> [Exercise directions]:
Print the records below from the first line through the line containing "C = bpy.context.scene.collection", both included, word for word.

==================================================

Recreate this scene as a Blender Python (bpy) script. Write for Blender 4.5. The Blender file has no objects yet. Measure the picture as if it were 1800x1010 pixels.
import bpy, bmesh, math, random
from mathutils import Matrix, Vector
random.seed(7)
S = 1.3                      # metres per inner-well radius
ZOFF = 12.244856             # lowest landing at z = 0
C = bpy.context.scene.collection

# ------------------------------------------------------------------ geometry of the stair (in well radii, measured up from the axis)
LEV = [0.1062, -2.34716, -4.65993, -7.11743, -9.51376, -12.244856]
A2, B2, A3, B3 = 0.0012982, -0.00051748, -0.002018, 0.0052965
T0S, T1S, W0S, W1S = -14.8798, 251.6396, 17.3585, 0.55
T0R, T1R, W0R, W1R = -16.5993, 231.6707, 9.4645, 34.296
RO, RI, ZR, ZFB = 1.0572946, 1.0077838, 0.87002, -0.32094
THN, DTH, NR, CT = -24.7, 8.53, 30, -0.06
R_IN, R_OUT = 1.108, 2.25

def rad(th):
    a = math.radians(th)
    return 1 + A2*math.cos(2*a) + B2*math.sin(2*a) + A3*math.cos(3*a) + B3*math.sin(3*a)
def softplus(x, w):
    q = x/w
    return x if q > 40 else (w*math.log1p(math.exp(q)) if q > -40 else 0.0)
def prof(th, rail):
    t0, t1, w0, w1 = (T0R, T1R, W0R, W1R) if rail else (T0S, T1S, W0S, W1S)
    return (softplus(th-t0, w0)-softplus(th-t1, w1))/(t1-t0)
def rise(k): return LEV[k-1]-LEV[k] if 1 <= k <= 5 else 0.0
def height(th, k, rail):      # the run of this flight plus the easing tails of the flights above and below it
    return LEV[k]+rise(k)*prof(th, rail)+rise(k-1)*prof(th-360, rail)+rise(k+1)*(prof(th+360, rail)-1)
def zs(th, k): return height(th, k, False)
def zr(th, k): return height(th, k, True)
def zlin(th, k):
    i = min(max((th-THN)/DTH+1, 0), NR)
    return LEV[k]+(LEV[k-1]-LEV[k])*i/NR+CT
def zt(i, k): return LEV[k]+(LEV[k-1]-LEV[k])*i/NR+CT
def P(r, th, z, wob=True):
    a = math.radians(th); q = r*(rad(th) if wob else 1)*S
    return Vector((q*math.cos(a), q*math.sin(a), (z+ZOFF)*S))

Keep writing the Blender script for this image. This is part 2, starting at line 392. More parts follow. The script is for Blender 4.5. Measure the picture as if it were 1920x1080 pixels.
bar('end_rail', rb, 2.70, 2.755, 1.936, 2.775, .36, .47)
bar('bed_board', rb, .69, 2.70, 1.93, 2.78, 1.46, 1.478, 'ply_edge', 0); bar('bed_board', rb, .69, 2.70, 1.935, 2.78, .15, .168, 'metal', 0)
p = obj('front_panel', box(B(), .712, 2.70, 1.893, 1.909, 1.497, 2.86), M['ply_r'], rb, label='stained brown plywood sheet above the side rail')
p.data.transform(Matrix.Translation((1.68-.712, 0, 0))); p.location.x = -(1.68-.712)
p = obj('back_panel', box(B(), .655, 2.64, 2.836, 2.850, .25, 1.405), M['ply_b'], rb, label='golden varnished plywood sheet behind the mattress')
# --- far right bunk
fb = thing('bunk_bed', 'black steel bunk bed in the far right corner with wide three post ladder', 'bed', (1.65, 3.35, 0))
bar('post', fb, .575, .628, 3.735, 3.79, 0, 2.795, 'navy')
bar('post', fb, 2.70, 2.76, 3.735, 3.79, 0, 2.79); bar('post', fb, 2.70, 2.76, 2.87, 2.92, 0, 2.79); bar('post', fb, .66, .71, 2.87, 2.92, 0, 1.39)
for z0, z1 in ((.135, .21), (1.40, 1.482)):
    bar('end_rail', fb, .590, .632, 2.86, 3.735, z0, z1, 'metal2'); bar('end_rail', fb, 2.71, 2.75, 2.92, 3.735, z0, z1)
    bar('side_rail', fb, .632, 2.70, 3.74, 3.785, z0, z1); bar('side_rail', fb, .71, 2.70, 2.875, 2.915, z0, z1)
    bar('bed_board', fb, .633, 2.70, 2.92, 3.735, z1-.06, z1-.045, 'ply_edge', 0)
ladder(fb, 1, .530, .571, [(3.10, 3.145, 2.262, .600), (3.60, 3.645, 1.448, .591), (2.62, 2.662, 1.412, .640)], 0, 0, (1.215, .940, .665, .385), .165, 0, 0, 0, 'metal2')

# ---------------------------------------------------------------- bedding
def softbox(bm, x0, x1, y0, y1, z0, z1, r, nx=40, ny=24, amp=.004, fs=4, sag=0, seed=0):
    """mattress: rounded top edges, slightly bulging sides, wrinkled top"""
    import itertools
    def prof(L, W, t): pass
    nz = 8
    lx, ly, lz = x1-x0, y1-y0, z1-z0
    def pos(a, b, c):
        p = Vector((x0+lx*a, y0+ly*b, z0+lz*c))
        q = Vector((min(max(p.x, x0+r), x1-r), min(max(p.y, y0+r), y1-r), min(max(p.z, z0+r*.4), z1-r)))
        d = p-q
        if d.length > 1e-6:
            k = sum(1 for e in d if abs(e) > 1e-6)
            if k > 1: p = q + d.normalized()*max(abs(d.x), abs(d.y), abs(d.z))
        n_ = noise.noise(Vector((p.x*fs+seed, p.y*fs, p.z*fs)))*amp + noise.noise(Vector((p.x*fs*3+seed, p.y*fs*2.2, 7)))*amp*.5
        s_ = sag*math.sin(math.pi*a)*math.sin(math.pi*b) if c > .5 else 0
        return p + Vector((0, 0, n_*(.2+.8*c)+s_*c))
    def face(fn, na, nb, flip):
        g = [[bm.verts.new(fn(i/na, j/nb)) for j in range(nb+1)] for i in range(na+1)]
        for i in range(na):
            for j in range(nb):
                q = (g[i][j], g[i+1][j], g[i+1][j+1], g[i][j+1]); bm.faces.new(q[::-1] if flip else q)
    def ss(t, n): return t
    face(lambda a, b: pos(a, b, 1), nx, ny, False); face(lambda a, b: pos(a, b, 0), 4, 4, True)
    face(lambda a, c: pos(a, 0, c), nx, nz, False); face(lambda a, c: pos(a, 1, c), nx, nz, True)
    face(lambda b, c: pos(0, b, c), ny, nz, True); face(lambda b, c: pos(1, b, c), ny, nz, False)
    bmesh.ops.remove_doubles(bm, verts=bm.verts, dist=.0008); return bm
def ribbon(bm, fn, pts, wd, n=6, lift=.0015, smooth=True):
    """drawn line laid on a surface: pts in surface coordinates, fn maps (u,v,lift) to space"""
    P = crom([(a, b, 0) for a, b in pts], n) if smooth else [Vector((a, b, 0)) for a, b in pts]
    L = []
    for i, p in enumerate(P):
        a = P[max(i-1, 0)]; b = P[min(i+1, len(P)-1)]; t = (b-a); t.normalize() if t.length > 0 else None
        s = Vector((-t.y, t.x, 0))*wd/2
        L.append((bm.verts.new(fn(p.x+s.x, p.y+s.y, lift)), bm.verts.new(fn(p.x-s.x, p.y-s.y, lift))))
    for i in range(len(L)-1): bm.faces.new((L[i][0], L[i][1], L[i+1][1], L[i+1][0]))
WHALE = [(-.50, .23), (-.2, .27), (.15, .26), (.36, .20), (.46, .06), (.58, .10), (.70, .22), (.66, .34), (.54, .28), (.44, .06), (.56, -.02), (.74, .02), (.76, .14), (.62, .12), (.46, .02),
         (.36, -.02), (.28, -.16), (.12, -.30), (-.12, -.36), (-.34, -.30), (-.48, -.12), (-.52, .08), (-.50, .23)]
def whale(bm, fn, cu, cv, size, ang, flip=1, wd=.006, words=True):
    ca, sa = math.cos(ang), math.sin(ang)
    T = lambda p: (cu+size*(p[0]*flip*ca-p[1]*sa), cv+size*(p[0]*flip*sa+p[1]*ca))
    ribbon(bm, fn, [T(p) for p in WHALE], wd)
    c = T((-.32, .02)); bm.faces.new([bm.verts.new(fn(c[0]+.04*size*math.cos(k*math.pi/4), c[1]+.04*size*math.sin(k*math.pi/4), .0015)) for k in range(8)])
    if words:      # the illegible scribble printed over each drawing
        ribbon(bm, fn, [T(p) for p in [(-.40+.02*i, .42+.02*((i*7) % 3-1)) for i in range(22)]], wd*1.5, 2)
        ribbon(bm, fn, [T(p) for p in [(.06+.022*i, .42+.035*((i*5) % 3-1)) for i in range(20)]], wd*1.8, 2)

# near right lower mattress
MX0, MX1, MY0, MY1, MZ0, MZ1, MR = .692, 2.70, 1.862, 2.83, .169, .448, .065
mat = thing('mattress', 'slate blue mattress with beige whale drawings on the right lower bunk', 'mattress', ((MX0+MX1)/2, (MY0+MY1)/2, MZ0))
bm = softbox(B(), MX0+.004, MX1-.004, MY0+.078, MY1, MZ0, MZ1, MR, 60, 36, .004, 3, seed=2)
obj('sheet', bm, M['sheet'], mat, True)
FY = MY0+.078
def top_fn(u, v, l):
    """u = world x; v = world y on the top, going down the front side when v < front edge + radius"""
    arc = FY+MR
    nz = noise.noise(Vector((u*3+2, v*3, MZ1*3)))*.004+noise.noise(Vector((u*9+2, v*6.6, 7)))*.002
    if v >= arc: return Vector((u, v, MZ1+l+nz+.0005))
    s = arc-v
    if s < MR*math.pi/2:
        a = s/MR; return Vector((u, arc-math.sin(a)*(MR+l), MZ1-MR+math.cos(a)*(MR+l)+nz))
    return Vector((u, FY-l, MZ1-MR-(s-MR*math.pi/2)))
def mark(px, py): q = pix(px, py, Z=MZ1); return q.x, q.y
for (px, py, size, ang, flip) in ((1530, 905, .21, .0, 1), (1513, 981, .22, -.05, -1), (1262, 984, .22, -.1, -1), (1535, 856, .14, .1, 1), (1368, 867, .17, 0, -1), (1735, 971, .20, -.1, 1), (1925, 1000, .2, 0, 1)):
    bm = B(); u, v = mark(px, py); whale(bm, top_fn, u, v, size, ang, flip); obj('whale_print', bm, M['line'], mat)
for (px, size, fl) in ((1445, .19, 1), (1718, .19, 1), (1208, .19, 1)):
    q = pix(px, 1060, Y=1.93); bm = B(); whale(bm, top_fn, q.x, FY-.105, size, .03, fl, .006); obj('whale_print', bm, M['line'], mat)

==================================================

> [Solution for this problem]:
Recreate this scene as a Blender Python (bpy) script. Write for Blender 4.5. The Blender file has no objects yet. Measure the picture as if it were 1800x1010 pixels.
import bpy, bmesh, math, random
from mathutils import Matrix, Vector
random.seed(7)
S = 1.3                      # metres per inner-well radius
ZOFF = 12.244856             # lowest landing at z = 0
C = bpy.context.scene.collection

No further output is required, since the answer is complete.